Write out exactly the lines of the entries below from the one holding "by 1600 pixels." to the one holding "(.36, .36, .08))", inclusive, and leave out all other lines.

____ RECORD EXTRACTS

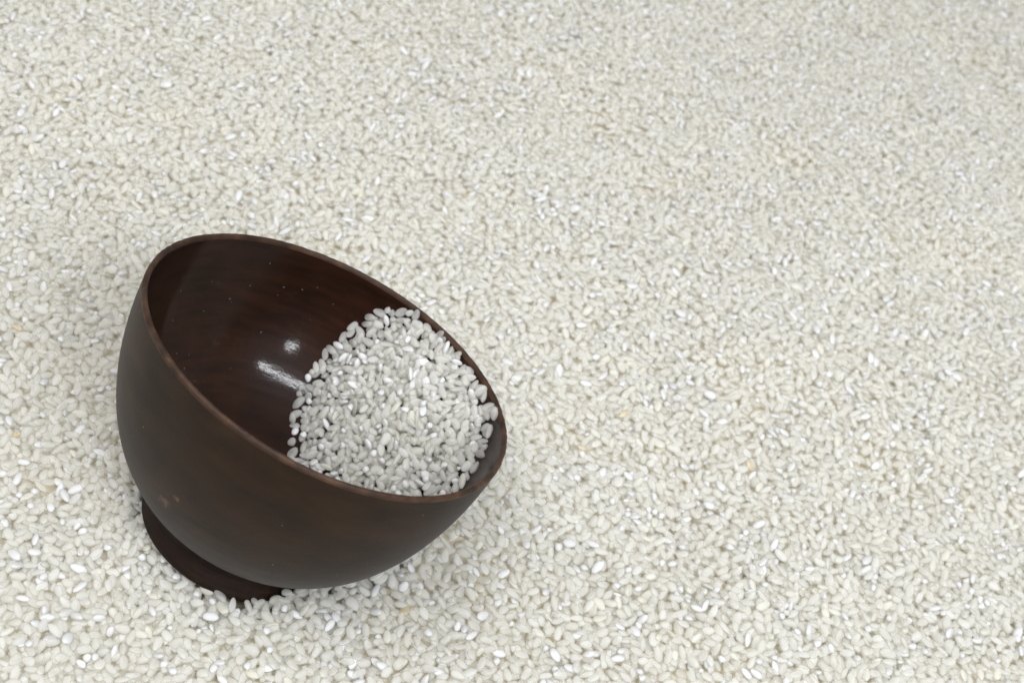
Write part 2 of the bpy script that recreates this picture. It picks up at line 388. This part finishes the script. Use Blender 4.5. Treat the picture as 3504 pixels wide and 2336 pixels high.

________
____ RECORD EXTRACTS

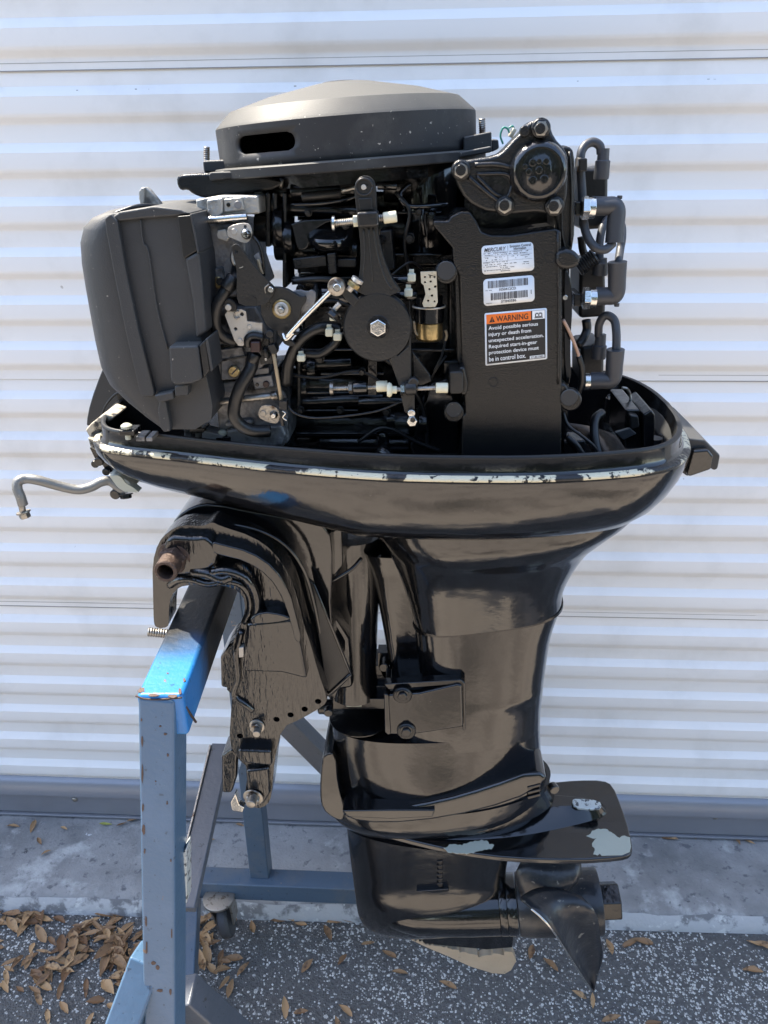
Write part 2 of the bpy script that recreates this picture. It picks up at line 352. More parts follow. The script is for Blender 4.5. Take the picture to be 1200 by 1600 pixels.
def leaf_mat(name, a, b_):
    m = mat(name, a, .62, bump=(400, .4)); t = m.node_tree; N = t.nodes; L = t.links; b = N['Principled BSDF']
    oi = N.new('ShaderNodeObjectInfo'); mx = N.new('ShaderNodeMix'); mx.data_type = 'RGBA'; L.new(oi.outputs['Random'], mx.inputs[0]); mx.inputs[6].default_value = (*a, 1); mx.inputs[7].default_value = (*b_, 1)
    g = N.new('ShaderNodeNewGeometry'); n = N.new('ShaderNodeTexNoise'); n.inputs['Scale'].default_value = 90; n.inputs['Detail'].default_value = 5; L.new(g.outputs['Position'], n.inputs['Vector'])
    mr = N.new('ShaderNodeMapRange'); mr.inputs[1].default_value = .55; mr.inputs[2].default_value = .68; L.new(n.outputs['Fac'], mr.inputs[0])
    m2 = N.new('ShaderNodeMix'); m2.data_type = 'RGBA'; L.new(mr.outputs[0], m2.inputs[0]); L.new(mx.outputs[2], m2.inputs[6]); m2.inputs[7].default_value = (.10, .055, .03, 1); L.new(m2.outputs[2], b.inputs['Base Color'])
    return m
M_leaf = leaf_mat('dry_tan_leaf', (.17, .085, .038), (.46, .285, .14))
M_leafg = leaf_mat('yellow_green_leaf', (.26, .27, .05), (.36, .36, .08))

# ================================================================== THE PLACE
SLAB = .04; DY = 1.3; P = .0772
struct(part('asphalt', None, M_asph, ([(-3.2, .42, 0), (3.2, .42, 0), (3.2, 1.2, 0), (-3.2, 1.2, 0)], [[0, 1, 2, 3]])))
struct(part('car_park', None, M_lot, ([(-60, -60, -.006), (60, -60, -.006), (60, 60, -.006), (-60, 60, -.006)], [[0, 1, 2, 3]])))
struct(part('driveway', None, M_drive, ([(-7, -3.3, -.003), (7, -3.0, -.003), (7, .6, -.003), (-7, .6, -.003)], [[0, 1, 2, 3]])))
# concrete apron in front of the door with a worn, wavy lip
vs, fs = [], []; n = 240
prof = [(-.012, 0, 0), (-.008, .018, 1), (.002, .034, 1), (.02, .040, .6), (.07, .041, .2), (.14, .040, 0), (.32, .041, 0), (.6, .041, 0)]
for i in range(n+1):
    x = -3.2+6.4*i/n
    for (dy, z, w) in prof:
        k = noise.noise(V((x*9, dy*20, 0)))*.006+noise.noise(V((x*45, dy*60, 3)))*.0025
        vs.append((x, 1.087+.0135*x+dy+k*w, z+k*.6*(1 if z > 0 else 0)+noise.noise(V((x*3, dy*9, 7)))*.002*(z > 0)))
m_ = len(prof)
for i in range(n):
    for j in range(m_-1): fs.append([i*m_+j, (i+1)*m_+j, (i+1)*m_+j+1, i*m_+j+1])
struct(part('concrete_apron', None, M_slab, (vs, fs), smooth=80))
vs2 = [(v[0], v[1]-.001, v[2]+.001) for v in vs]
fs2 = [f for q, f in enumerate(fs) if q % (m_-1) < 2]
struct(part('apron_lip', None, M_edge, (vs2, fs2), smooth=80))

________

WRITTEN ANSWER.
Write part 2 of the bpy script that recreates this picture. It picks up at line 352. More parts follow. The script is for Blender 4.5. Take the picture to be 1200 by 1600 pixels.
def leaf_mat(name, a, b_):
    m = mat(name, a, .62, bump=(400, .4)); t = m.node_tree; N = t.nodes; L = t.links; b = N['Principled BSDF']
    oi = N.new('ShaderNodeObjectInfo'); mx = N.new('ShaderNodeMix'); mx.data_type = 'RGBA'; L.new(oi.outputs['Random'], mx.inputs[0]); mx.inputs[6].default_value = (*a, 1); mx.inputs[7].default_value = (*b_, 1)
    g = N.new('ShaderNodeNewGeometry'); n = N.new('ShaderNodeTexNoise'); n.inputs['Scale'].default_value = 90; n.inputs['Detail'].default_value = 5; L.new(g.outputs['Position'], n.inputs['Vector'])
    mr = N.new('ShaderNodeMapRange'); mr.inputs[1].default_value = .55; mr.inputs[2].default_value = .68; L.new(n.outputs['Fac'], mr.inputs[0])
    m2 = N.new('ShaderNodeMix'); m2.data_type = 'RGBA'; L.new(mr.outputs[0], m2.inputs[0]); L.new(mx.outputs[2], m2.inputs[6]); m2.inputs[7].default_value = (.10, .055, .03, 1); L.new(m2.outputs[2], b.inputs['Base Color'])
    return m
M_leaf = leaf_mat('dry_tan_leaf', (.17, .085, .038), (.46, .285, .14))
M_leafg = leaf_mat('yellow_green_leaf', (.26, .27, .05), (.36, .36, .08))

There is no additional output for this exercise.